Given information
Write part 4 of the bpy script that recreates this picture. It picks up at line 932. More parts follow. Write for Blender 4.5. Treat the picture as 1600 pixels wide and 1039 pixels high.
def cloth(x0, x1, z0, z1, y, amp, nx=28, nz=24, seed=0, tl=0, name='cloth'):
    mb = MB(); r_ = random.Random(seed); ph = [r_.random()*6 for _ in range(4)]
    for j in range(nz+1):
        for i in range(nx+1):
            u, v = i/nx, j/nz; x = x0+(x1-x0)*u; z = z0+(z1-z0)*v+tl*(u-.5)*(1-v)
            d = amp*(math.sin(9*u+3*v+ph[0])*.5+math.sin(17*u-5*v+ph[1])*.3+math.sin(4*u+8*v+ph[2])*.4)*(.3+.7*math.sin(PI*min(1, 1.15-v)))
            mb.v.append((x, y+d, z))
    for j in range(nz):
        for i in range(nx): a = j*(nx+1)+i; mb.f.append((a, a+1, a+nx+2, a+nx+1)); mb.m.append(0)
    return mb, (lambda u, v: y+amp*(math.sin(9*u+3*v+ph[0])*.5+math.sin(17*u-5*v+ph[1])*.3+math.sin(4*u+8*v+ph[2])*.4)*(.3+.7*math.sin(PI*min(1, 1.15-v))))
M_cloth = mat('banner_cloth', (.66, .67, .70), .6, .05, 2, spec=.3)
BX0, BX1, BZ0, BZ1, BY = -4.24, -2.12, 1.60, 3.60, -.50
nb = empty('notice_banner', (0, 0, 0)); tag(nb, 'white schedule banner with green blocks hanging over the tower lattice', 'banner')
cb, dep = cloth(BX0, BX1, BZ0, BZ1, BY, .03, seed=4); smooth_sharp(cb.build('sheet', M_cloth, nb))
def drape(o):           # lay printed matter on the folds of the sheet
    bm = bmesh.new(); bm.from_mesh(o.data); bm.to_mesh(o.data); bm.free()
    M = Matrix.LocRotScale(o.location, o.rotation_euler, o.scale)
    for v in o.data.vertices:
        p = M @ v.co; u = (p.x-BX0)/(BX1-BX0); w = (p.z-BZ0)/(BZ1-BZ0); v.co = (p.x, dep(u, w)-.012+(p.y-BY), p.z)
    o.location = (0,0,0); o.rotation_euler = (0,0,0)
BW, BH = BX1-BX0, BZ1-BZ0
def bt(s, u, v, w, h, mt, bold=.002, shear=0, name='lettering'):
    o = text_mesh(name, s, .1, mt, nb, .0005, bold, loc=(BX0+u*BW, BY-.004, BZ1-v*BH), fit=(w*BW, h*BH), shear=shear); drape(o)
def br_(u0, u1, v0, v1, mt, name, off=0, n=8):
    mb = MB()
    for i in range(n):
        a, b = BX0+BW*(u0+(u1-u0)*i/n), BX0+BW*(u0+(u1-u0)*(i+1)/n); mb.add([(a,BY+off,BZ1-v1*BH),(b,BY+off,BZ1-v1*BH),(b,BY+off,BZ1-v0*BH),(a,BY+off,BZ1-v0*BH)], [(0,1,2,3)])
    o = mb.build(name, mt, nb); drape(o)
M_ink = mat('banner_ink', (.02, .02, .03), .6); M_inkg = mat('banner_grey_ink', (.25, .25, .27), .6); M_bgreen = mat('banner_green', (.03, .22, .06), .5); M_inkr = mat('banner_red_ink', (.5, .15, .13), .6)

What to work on
Your task is to return the full listing exactly as it was given.

Reply to the task
Write part 4 of the bpy script that recreates this picture. It picks up at line 932. More parts follow. Write for Blender 4.5. Treat the picture as 1600 pixels wide and 1039 pixels high.
def cloth(x0, x1, z0, z1, y, amp, nx=28, nz=24, seed=0, tl=0, name='cloth'):
    mb = MB(); r_ = random.Random(seed); ph = [r_.random()*6 for _ in range(4)]
    for j in range(nz+1):
        for i in range(nx+1):
            u, v = i/nx, j/nz; x = x0+(x1-x0)*u; z = z0+(z1-z0)*v+tl*(u-.5)*(1-v)
            d = amp*(math.sin(9*u+3*v+ph[0])*.5+math.sin(17*u-5*v+ph[1])*.3+math.sin(4*u+8*v+ph[2])*.4)*(.3+.7*math.sin(PI*min(1, 1.15-v)))
            mb.v.append((x, y+d, z))
    for j in range(nz):
        for i in range(nx): a = j*(nx+1)+i; mb.f.append((a, a+1, a+nx+2, a+nx+1)); mb.m.append(0)
    return mb, (lambda u, v: y+amp*(math.sin(9*u+3*v+ph[0])*.5+math.sin(17*u-5*v+ph[1])*.3+math.sin(4*u+8*v+ph[2])*.4)*(.3+.7*math.sin(PI*min(1, 1.15-v))))
M_cloth = mat('banner_cloth', (.66, .67, .70), .6, .05, 2, spec=.3)
BX0, BX1, BZ0, BZ1, BY = -4.24, -2.12, 1.60, 3.60, -.50
nb = empty('notice_banner', (0, 0, 0)); tag(nb, 'white schedule banner with green blocks hanging over the tower lattice', 'banner')
cb, dep = cloth(BX0, BX1, BZ0, BZ1, BY, .03, seed=4); smooth_sharp(cb.build('sheet', M_cloth, nb))
def drape(o):           # lay printed matter on the folds of the sheet
    bm = bmesh.new(); bm.from_mesh(o.data); bm.to_mesh(o.data); bm.free()
    M = Matrix.LocRotScale(o.location, o.rotation_euler, o.scale)
    for v in o.data.vertices:
        p = M @ v.co; u = (p.x-BX0)/(BX1-BX0); w = (p.z-BZ0)/(BZ1-BZ0); v.co = (p.x, dep(u, w)-.012+(p.y-BY), p.z)
    o.location = (0,0,0); o.rotation_euler = (0,0,0)
BW, BH = BX1-BX0, BZ1-BZ0
def bt(s, u, v, w, h, mt, bold=.002, shear=0, name='lettering'):
    o = text_mesh(name, s, .1, mt, nb, .0005, bold, loc=(BX0+u*BW, BY-.004, BZ1-v*BH), fit=(w*BW, h*BH), shear=shear); drape(o)
def br_(u0, u1, v0, v1, mt, name, off=0, n=8):
    mb = MB()
    for i in range(n):
        a, b = BX0+BW*(u0+(u1-u0)*i/n), BX0+BW*(u0+(u1-u0)*(i+1)/n); mb.add([(a,BY+off,BZ1-v1*BH),(b,BY+off,BZ1-v1*BH),(b,BY+off,BZ1-v0*BH),(a,BY+off,BZ1-v0*BH)], [(0,1,2,3)])
    o = mb.build(name, mt, nb); drape(o)
M_ink = mat('banner_ink', (.02, .02, .03), .6); M_inkg = mat('banner_grey_ink', (.25, .25, .27), .6); M_bgreen = mat('banner_green', (.03, .22, .06), .5); M_inkr = mat('banner_red_ink', (.5, .15, .13), .6)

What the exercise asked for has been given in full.